* start *

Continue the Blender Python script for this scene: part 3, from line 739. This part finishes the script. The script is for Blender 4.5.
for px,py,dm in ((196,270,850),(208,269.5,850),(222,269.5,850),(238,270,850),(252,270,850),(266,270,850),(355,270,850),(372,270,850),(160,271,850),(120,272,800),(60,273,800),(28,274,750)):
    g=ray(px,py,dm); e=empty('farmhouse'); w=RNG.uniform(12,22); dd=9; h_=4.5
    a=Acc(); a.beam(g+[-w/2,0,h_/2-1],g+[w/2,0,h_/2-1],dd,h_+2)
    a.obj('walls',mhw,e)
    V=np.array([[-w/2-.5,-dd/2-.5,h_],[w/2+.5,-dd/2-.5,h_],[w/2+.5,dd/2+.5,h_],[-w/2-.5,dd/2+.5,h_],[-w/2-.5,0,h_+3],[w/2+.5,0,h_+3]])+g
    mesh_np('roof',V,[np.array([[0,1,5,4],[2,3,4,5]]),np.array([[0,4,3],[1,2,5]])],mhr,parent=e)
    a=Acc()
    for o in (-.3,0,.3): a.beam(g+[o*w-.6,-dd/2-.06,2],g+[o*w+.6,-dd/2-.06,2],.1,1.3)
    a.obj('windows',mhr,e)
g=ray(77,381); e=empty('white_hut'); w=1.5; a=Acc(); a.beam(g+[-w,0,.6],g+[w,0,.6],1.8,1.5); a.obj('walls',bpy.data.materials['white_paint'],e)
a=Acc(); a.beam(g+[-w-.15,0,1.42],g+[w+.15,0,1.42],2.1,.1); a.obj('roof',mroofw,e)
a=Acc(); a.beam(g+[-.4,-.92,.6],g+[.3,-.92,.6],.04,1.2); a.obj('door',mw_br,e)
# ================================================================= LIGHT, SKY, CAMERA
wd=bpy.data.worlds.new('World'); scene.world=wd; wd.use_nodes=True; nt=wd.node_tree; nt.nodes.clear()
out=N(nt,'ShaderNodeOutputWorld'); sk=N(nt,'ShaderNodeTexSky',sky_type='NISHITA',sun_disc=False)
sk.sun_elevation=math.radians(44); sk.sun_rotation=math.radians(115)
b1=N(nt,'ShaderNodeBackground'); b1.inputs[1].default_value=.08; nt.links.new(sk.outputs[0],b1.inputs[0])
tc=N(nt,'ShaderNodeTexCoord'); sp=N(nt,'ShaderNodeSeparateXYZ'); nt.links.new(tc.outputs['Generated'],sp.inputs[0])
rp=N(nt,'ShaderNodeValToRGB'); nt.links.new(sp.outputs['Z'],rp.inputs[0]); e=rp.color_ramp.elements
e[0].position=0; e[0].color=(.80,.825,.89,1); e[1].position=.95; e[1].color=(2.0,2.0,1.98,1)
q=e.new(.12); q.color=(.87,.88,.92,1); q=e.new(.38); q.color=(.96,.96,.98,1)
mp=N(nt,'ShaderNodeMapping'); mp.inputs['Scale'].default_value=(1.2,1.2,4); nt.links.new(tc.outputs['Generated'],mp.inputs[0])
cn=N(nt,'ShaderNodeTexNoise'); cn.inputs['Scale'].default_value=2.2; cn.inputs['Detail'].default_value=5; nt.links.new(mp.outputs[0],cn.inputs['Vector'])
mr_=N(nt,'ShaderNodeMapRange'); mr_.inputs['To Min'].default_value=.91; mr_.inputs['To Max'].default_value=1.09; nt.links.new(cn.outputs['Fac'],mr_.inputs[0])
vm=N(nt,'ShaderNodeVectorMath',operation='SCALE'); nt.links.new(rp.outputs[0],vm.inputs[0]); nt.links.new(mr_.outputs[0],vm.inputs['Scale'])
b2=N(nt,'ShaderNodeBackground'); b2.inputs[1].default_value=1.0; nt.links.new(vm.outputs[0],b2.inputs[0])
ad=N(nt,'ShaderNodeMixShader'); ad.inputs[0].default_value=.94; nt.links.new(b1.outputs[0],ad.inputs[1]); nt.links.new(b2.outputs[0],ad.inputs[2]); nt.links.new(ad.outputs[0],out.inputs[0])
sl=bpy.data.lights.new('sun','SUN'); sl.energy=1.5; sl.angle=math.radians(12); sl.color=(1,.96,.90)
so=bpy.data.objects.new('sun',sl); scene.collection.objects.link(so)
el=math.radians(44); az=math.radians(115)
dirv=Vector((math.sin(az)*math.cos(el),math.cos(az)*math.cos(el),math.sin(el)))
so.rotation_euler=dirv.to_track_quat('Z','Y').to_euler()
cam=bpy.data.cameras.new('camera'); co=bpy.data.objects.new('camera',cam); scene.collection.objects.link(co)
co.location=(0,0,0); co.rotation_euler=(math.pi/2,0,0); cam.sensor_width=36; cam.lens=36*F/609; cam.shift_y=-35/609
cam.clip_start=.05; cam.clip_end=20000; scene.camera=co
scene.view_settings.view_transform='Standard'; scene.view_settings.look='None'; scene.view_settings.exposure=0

* end *

Brief: Reproduce each line verbatim.

Written solution:
Continue the Blender Python script for this scene: part 3, from line 739. This part finishes the script. The script is for Blender 4.5.
for px,py,dm in ((196,270,850),(208,269.5,850),(222,269.5,850),(238,270,850),(252,270,850),(266,270,850),(355,270,850),(372,270,850),(160,271,850),(120,272,800),(60,273,800),(28,274,750)):
    g=ray(px,py,dm); e=empty('farmhouse'); w=RNG.uniform(12,22); dd=9; h_=4.5
    a=Acc(); a.beam(g+[-w/2,0,h_/2-1],g+[w/2,0,h_/2-1],dd,h_+2)
    a.obj('walls',mhw,e)
    V=np.array([[-w/2-.5,-dd/2-.5,h_],[w/2+.5,-dd/2-.5,h_],[w/2+.5,dd/2+.5,h_],[-w/2-.5,dd/2+.5,h_],[-w/2-.5,0,h_+3],[w/2+.5,0,h_+3]])+g
    mesh_np('roof',V,[np.array([[0,1,5,4],[2,3,4,5]]),np.array([[0,4,3],[1,2,5]])],mhr,parent=e)
    a=Acc()
    for o in (-.3,0,.3): a.beam(g+[o*w-.6,-dd/2-.06,2],g+[o*w+.6,-dd/2-.06,2],.1,1.3)
    a.obj('windows',mhr,e)
g=ray(77,381); e=empty('white_hut'); w=1.5; a=Acc(); a.beam(g+[-w,0,.6],g+[w,0,.6],1.8,1.5); a.obj('walls',bpy.data.materials['white_paint'],e)
a=Acc(); a.beam(g+[-w-.15,0,1.42],g+[w+.15,0,1.42],2.1,.1); a.obj('roof',mroofw,e)
a=Acc(); a.beam(g+[-.4,-.92,.6],g+[.3,-.92,.6],.04,1.2); a.obj('door',mw_br,e)
# ================================================================= LIGHT, SKY, CAMERA
wd=bpy.data.worlds.new('World'); scene.world=wd; wd.use_nodes=True; nt=wd.node_tree; nt.nodes.clear()
out=N(nt,'ShaderNodeOutputWorld'); sk=N(nt,'ShaderNodeTexSky',sky_type='NISHITA',sun_disc=False)
sk.sun_elevation=math.radians(44); sk.sun_rotation=math.radians(115)
b1=N(nt,'ShaderNodeBackground'); b1.inputs[1].default_value=.08; nt.links.new(sk.outputs[0],b1.inputs[0])
tc=N(nt,'ShaderNodeTexCoord'); sp=N(nt,'ShaderNodeSeparateXYZ'); nt.links.new(tc.outputs['Generated'],sp.inputs[0])
rp=N(nt,'ShaderNodeValToRGB'); nt.links.new(sp.outputs['Z'],rp.inputs[0]); e=rp.color_ramp.elements
e[0].position=0; e[0].color=(.80,.825,.89,1); e[1].position=.95; e[1].color=(2.0,2.0,1.98,1)
q=e.new(.12); q.color=(.87,.88,.92,1); q=e.new(.38); q.color=(.96,.96,.98,1)
mp=N(nt,'ShaderNodeMapping'); mp.inputs['Scale'].default_value=(1.2,1.2,4); nt.links.new(tc.outputs['Generated'],mp.inputs[0])
cn=N(nt,'ShaderNodeTexNoise'); cn.inputs['Scale'].default_value=2.2; cn.inputs['Detail'].default_value=5; nt.links.new(mp.outputs[0],cn.inputs['Vector'])
mr_=N(nt,'ShaderNodeMapRange'); mr_.inputs['To Min'].default_value=.91; mr_.inputs['To Max'].default_value=1.09; nt.links.new(cn.outputs['Fac'],mr_.inputs[0])
vm=N(nt,'ShaderNodeVectorMath',operation='SCALE'); nt.links.new(rp.outputs[0],vm.inputs[0]); nt.links.new(mr_.outputs[0],vm.inputs['Scale'])
b2=N(nt,'ShaderNodeBackground'); b2.inputs[1].default_value=1.0; nt.links.new(vm.outputs[0],b2.inputs[0])
ad=N(nt,'ShaderNodeMixShader'); ad.inputs[0].default_value=.94; nt.links.new(b1.outputs[0],ad.inputs[1]); nt.links.new(b2.outputs[0],ad.inputs[2]); nt.links.new(ad.outputs[0],out.inputs[0])
sl=bpy.data.lights.new('sun','SUN'); sl.energy=1.5; sl.angle=math.radians(12); sl.color=(1,.96,.90)
so=bpy.data.objects.new('sun',sl); scene.collection.objects.link(so)
el=math.radians(44); az=math.radians(115)
dirv=Vector((math.sin(az)*math.cos(el),math.cos(az)*math.cos(el),math.sin(el)))
so.rotation_euler=dirv.to_track_quat('Z','Y').to_euler()
cam=bpy.data.cameras.new('camera'); co=bpy.data.objects.new('camera',cam); scene.collection.objects.link(co)
co.location=(0,0,0); co.rotation_euler=(math.pi/2,0,0); cam.sensor_width=36; cam.lens=36*F/609; cam.shift_y=-35/609
cam.clip_start=.05; cam.clip_end=20000; scene.camera=co
scene.view_settings.view_transform='Standard'; scene.view_settings.look='None'; scene.view_settings.exposure=0